In this installment of Provocative Ideas, Google Digital Marketing Evangelist and Market Motive Inc. co-Founder Avinash Kaushik talks about real "angel metrics" that can help you build your business, and their "evil twins" which tend to do just the opposite.
While there is great appreciation for the power of analytic metrics, I’ve realized that many marketers don’t appreciate the deep, and often corrosive, consequences of focusing on the wrong ones. The metrics you choose communicate to your organization what’s important to you, and tell team members how their own performance will be judged. Which translates directly into what they prioritize when creating your digital initiatives. Choose the right metrics and you encourage the creation of the most profitable and brilliant digital experiences, acquisition campaigns, and customer service channels. Choose the wrong metrics and you might get the kind of self-serving, sub-optimal work that can slowly bleed your business.
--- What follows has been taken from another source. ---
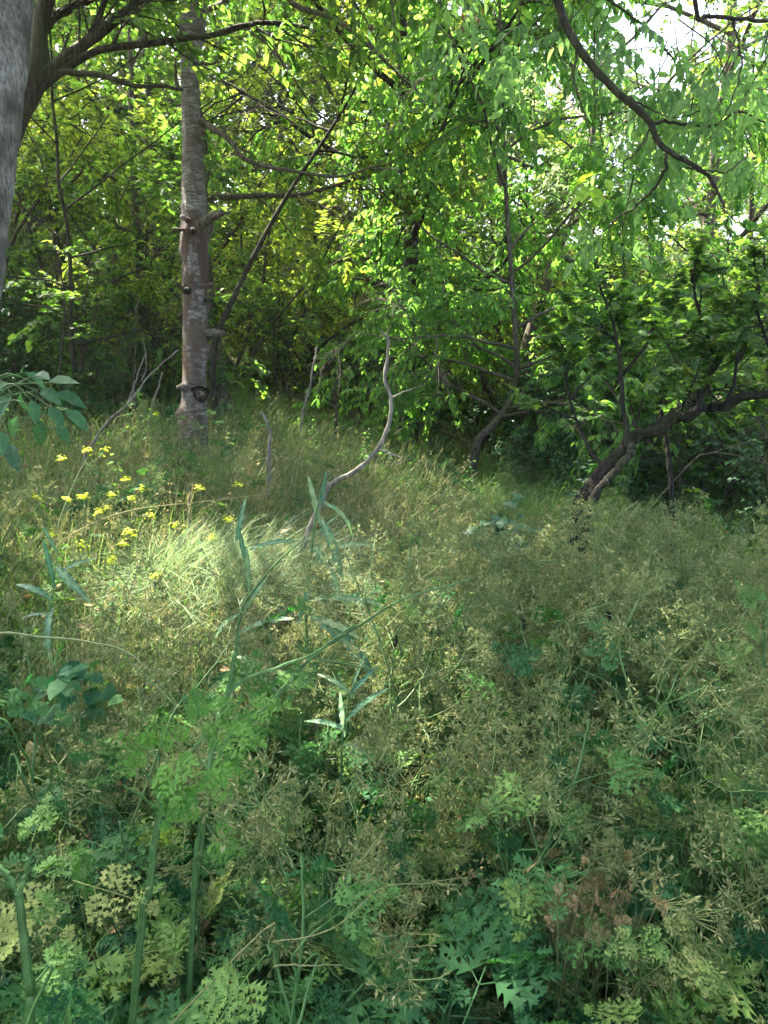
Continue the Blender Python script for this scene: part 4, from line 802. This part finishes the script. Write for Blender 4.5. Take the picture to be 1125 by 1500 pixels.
# lance leaved teal weeds in the middle
T_lance = None
def lance(n=9, w=.085, curl=.35, wav=.012):
    t = np.linspace(0, 1, n); y = t; z = .12*t-curl*t**2.2; ww = w*np.sin(np.pi*np.clip(t*.93+.05, 0, 1))**.7
    V = []; 
    for i in range(n):
        tooth = 1+.16*(i % 2)
        V += [(-ww[i]*tooth, y[i], z[i]+wav*math.sin(i*2.1)+ww[i]*.25), (0, y[i], z[i]), (ww[i]*tooth, y[i], z[i]+wav*math.cos(i*1.9)+ww[i]*.25)]
    F = [(3*i+a, 3*i+a+1, 3*i+a+4, 3*i+a+3) for i in range(n-1) for a in (0, 1)]
    tv = np.array([(-.1+.25*math.sin(i*1.3), .45, -.1) for i in range(n)]).ravel(); tv[-6:] += .35
    return np.array(V), np.zeros((0, 3), int), np.array(F), tv
LN = [lance(17, .055, .35), lance(17, .068, .6), lance(17, .052, .05)]
def lance_plant(label, stem_px, leaves, r0=.006, extra=0, mat='thistle', name='prickly_lettuce', cat='tall weed', smat='stem', tone=.45):
    """stem_px: (px,py,d) from root to tip; leaves: (t, px, py, dd) leaf tip pixels, dd depth change"""
    pts = [P(*q) for q in stem_px]; rt = root_at(pts[0]); off = np.array(rt); root = thing(name, label, cat, rt); gs = Geo(); gl_ = Geo()
    L0 = [np.array([pts[0][0]-off[0], pts[0][1]-off[1], -.02])]+[p-off for p in pts]
    c = smooth_path(L0, 50); gs.tubes(c, np.linspace(r0, r0*.35, 50), 8, tone)
    for (bx_, by_, tx, ty, d, dd, wi) in leaves:
        a = P(bx_, by_, d)-off; b = P(tx, ty, d+dd)-off; L_ = np.linalg.norm(b-a); dr = nrmz(b-a+Z*L_*.15); nr = nrmz(np.array([rng.normal()*.25, -.55, 1.0]))
        T = LN[wi]; gl_.inst(T, a[None], dr[None], nr[None], L_, float(np.clip(.5+.25*rng.normal(), 0, 1)))
    for j in range(extra):
        p = c[int(rng.integers(14, 48))]; az = j*2.4; s = np.array([math.cos(az), math.sin(az), .5+.4*rng.normal()]); gl_.inst(LN[j % 3], p[None], nrmz(s)[None], nrmz(Z+rng.normal(size=3)*.3)[None], .10*rng.uniform(.6, 1.3), .5)
    gs.build('stem', M[smat], root, True); gl_.build('leaves', M[mat], root); return root
rng = np.random.default_rng(71)
lance_plant('teal weed with long lance leaves standing in the middle of the clearing', [(455, 1000, 2.6), (448, 900, 2.6), (455, 820, 2.6), (462, 760, 2.6), (472, 715, 2.6), (485, 690, 2.6)],
    [(462, 812, 548, 797, 2.6, -.05, 0), (470, 760, 500, 835, 2.6, -.1, 1), (472, 735, 540, 790, 2.6, .1, 1), (470, 740, 480, 690, 2.6, 0, 2), (465, 780, 500, 760, 2.6, 0, 2), (455, 880, 560, 886, 2.6, -.05, 0), (460, 800, 495, 860, 2.6, -.1, 1), (455, 860, 440, 900, 2.6, -.1, 1), (450, 900, 545, 970, 2.6, -.2, 1), (452, 850, 475, 800, 2.6, .05, 2), (470, 770, 450, 700, 2.6, .05, 2), (455, 905, 520, 935, 2.6, -.15, 0)], .006)
lance_plant('teal weed with leaves pointing both ways left of the tallest lance leaved weed', [(335, 1060, 2.2), (345, 980, 2.2), (352, 900, 2.2), (375, 860, 2.2), (410, 820, 2.2), (445, 790, 2.2)],
    [(365, 806, 438, 792, 2.3, 0, 0), (362, 835, 342, 765, 2.3, 0, 2), (355, 900, 400, 850, 2.2, 0, 2), (350, 930, 420, 905, 2.2, -.1, 0), (345, 960, 400, 1000, 2.2, -.1, 1), (350, 900, 300, 940, 2.2, 0, 1), (365, 870, 360, 800, 2.25, 0, 2), (345, 990, 415, 985, 2.2, -.1, 0), (360, 730, 350, 800, 2.4, 0, 2)], .006)
lance_plant('small teal weed with narrow leaves low in the sunny patch', [(500, 1130, 1.9), (505, 1060, 1.9), (515, 1010, 1.9)],
    [(505, 1060, 560, 1010, 1.9, -.05, 0), (505, 1070, 450, 1050, 1.9, 0, 1), (510, 1020, 560, 980, 1.9, 0, 2), (512, 1015, 470, 985, 1.9, 0, 1), (505, 1090, 550, 1110, 1.9, 0, 1), (505, 1080, 500, 1020, 1.9, .1, 2), (515, 1010, 540, 960, 1.9, 0, 2)], .004)
lance_plant('narrow leaved teal weed at the left edge among brown stalks', [(75, 930, 2.2), (78, 860, 2.2), (85, 800, 2.2)], [(78, 880, 20, 850, 2.2, 0, 1), (80, 860, 60, 790, 2.2, 0, 2), (80, 850, 125, 810, 2.2, 0, 1), (82, 830, 110, 870, 2.2, -.1, 1), (75, 900, 30, 905, 2.2, 0, 0), (84, 810, 60, 770, 2.2, 0, 2), (78, 890, 60, 950, 2.2, -.1, 1)], .004)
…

Metrics tend to come in pairs: real ‘angel metrics’ that can help you build your business, and their ‘evil twins’ which tend to do just the opposite. There’s ‘Economic Value’ and its evil twin ‘Revenue;’ ‘Task Completion’ and its evil twin ‘Time on Site;’ and ‘Conversation Rate’ and its evil twin ‘Followers.’ Here I’ll concentrate on one such pair of angel/evil metrics: ‘Visitor Loyalty,’ and its evil twin ‘Page Views,’ a metric on which many companies have become unhappily over-dependent.
Friends don’t let friends measure Page Views. Ever. I’ll tell you why.
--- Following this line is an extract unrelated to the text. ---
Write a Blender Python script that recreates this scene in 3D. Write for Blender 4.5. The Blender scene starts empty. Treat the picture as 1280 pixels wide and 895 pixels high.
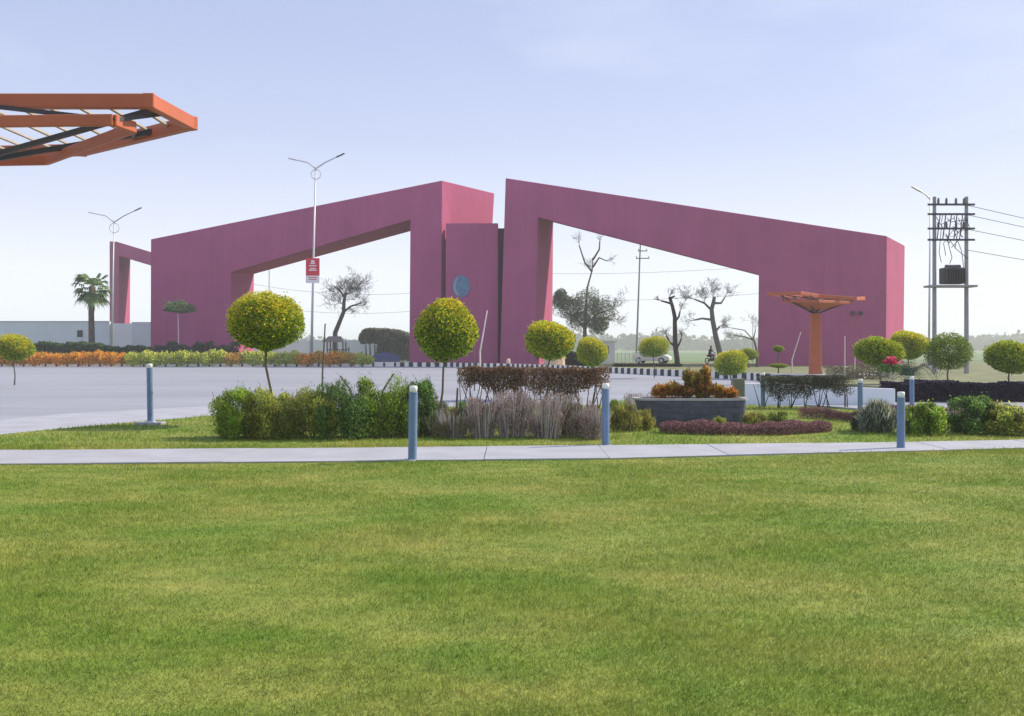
import bpy, math, random
import numpy as np
from mathutils import Vector, Matrix

random.seed(7)
RNG = np.random.default_rng(7)
S = bpy.context.scene
COL = S.collection

# ------------------------------------------------------------------ camera, sky, sun, exposure
F, CX, HZ, CH = 1250.0, 640.0, 435.0, 1.6          # lens in pixels, image centre, horizon row, eye height
cam_d = bpy.data.cameras.new("camera")
cam = bpy.data.objects.new("camera", cam_d); COL.objects.link(cam)
cam.location = (0, 0, CH); cam.rotation_euler = (math.radians(90), 0, 0)
cam_d.sensor_width = 36; cam_d.lens = 36 * F / 1280
cam_d.shift_y = (HZ - 447.5) / 1280
cam_d.clip_end = 9000; cam_d.clip_start = 0.05
S.camera = cam

SUN_EL, SUN_AZ = math.radians(37), math.radians(68)     # azimuth from +Y towards +X
world = bpy.data.worlds.new("World"); S.world = world; world.use_nodes = True
wn = world.node_tree.nodes; wl = world.node_tree.links
bg = wn["Background"]
sky = wn.new("ShaderNodeTexSky"); sky.sky_type = 'NISHITA'; sky.sun_disc = False
sky.sun_elevation = SUN_EL; sky.sun_rotation = SUN_AZ
sky.air_density = 1.0; sky.dust_density = 1.0; sky.ozone_density = 2.0; sky.altitude = 200
# thin high haze: lavender-blue overhead, paling to white at the horizon, the same all round
tint = wn.new("ShaderNodeMixRGB"); tint.blend_type = 'MULTIPLY'; tint.inputs[0].default_value = 1
tint.inputs[2].default_value = (0.66, 0.545, 0.545, 1); wl.new(sky.outputs[0], tint.inputs[1])
even = wn.new("ShaderNodeMixRGB"); even.inputs[0].default_value = 0.72; wl.new(tint.outputs[0], even.inputs[1])
even.inputs[2].default_value = (1.62, 1.87, 2.74, 1)
tcw = wn.new("ShaderNodeTexCoord"); sxyz = wn.new("ShaderNodeSeparateXYZ"); wl.new(tcw.outputs["Generated"], sxyz.inputs[0])
ramp = wn.new("ShaderNodeValToRGB"); re_ = ramp.color_ramp.elements
re_[0].position = 0.0; re_[0].color = (1, 1, 1, 1); re_[1].position = 0.5; re_[1].color = (0, 0, 0, 1)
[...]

Page Views kinda’, sorta’ measures consumption. But are a lot of Page Views per visit a good thing (“the visitor loved our site so much!”), a bad thing (“our site is so bad it takes 23 pages to find what you’re looking for!”), or a horrible thing (“After a 23-page hunt, the visitor gave up!”)? Measuring only Page Views, how would you ever know? But it gets even worse.
Friends don’t let friends measure Page Views. Ever.
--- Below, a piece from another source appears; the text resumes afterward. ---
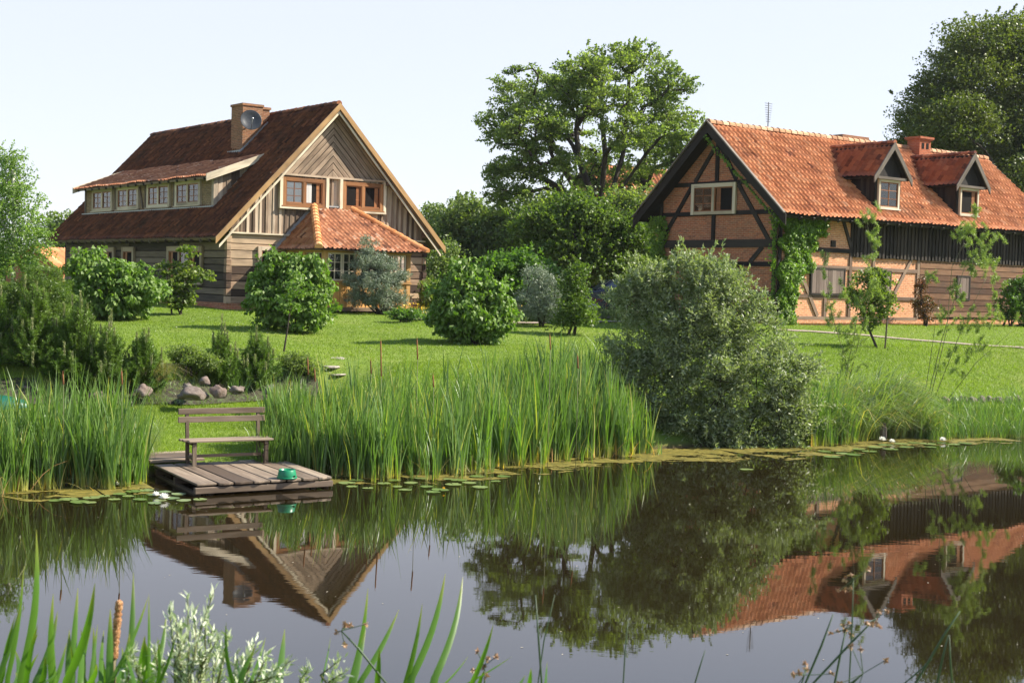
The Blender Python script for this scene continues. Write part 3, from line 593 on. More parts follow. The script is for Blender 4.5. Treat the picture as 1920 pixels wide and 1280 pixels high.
mb.build('plank_wall', M['plank'], rh)
mb = MB()
for k in range(int(L2/.085)): mb.box(.0+k*.085, .075+k*.085, -.07, -.0, .0, .125)
mb.build('brick_plinth', M['brick_salmon'], rh)
def shutter(x0, x1, z0, z1, n=2, lab=None):
    m = MB(); fw = .08; m.box(x0, x0+fw, -.10, -.0, z0, z1, .3, 'z'); m.box(x1-fw, x1, -.10, 0, z0, z1, .3, 'z'); m.box(x0+fw, x1-fw, -.096, 0, z1-fw, z1, .3, 'x'); m.box(x0+fw, x1-fw, -.11, 0, z0, z0+fw*.8, .3, 'x')
    w = m.build('window', M['clad'], rh)
    for k in range(n):
        a = x0+fw+(x1-x0-2*fw)*k/n+.01; b = x0+fw+(x1-x0-2*fw)*(k+1)/n-.01; m = MB(); q = 4; 
        for j in range(q): m.box(a+(b-a)*j/q+.003, a+(b-a)*(j+1)/q-.003, -.08-.005*(j % 2), -.01, z0+fw, z1-fw, None, 'z')
        m.build('shutter', M['shutter'], w)
shutter(1.84, 3.85, 1.08, 2.14, 2); shutter(5.45, 6.7, 1.2, 2.12, 2); shutter(11.1, 12.05, 1.0, 2.05, 1); shutter(15.3, 16.3, 1.0, 2.05, 1)
th2 = math.atan(s2); vl2 = (W2/2+OE2)/math.cos(th2); rl2 = L2+OG2+.35
v_a = Vector((0, math.cos(th2), math.sin(th2))); v_b = Vector((0, -math.cos(th2), math.sin(th2)))
tiles('roof', (-OG2, -OE2, ZE2), (1, 0, 0), v_a, rl2, vl2, M['tile_orange'], rh, tw=.24, rh=.34, seed=21, amp=.05, tv=.16, lift_=.055)
tiles('roof', (-OG2, W2+OE2, ZE2), (1, 0, 0), v_b, rl2, vl2, M['tile_orange'], rh, tw=.22, rh=.32, seed=22)
slab(rh, 'roof_boards', K, (-OG2+.02, -OE2+.03, ZE2-.02), (1, 0, 0), v_a, rl2-.04, vl2-.05, .14); slab(rh, 'roof_boards', K, (-OG2+.02, W2+OE2-.03, ZE2-.02), (1, 0, 0), v_b, rl2-.04, vl2-.05, .14)
ridge_tiles('ridge_tiles', (-OG2, W2/2, ZR2), (L2+.33, W2/2, ZR2), .14, M['ridge'], rh)
for xx in (-OG2-.05, L2+.36):
    for sg in (0, 1):
        a = Vector((xx, -OE2-.05, ZE2-.02)); b = Vector((xx, W2/2, ZR2+.04))
        if sg: a.y = W2-a.y
        mb = MB(); mb.prism([a, b, b-Vector((0, 0, .42)), a-Vector((0, 0, .40))], (.05, 0, 0), .5, b-a); mb.build('bargeboard', K, rh)
for sg in (0, 1):
    a = Vector((-OG2-.07, -OE2-.02, ZE2+.03)); b = Vector((-OG2-.07, W2/2, ZR2+.09))
    if sg: a.y = W2-a.y
    mb = MB(); mb.beam(a, b, .12, .05); mb.build('verge_trim', M['grey_barge'], rh)
mb = MB()
for k in range(24): mb.beam((.3+k*.72, -OE2+.05, ZE2-.14), (.3+k*.72, .1, ZE2+.72), .1, .12)
mb.split('rafter_end', K, rh)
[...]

Most content sites are monetized using display advertising, usually on a Cost Per Thousand Impressions (“CPM”) basis. When you are paid on a CPM basis you are incentivized to show the most possible ads on every page, and get the visitor to view the most pages. This is a perverse incentive that displaces the focus from the truly important audience – your user – onto an audience of secondary importance – the advertiser.
One easily sees where this leads. The web is littered with examples of Page View-driven awfulness. Here’s just one example: Photo slideshows are a great way to engage customers. Yahoo! News has them. Except Yahoo! News’s slideshows neither engage nor delight. Because of their underlying Page View-driven, CPM-incentivized model, Yahoo! News’s slideshows load a new page (delivering lots of new ad impressions!) every time a user clicks "Next Photo". But even on a pretty fast connection that means waiting and waiting, and accepting or rejecting a fresh set of cookies and social media hooks. Instead of pleasure, users remember the pain of waiting. This may help meet some internal Page View quota and earn a few extra ad dollars, but would it make you think positively of Yahoo! News and other similarly built sites? Would you long to return to these sites, or would you start to avoid them? It’s a failing strategy from a true business-building perspective. It’s short-term gain but long-term loss.
Now consider slideshows on my favorite news site, the BBC. Sure, the BBC site uses display advertising to monetize its content. But when you click ‘Next Photo’ on a BBC slideshow, there is no page reload. In fact, all the content gets loaded (most likely asynchronously) with the first photo. When you click ‘Next Photo,’ it loads fast. And as a side benefit, BBC slideshows can use a lovely fade transition between photos. The BBC creates fewer Page Views for itself, and smaller CPM earnings. But it creates genuine user satisfaction. That translates into users who visit the site more often, consume more content and, in the long run, see a lot more ads. Minor short-term loss; major long-term gain.
Clearly, the metric the BBC uses is not Page Views, but Visitor Loyalty. Visitor Loyalty won’t be found on every Digital Analytics dashboard, but it is a standard metric. It measures not what happens inside a session (a short-term incentive), but behavior across sessions (a long-term incentive). It forces designers, editors, merchandisers, IT teams, and everyone in between to trade slow-loading, pain-inducing pages for a focus on user satisfaction. Ironically, that actually means more ad impressions in the long run.
That’s the power of promoting the right metric as your KPI, incenting marketing teams to focus on the long term and the right audience. As Steve Jobs once famously said: “Incentive structures work. So you have to be very careful of what you incent people to do.” Like Steve Jobs, I’m sure you want everybody on your team “incented to make the whole company successful.”
Can you think of other angel metrics and their evil twins to which businesses can fall prey?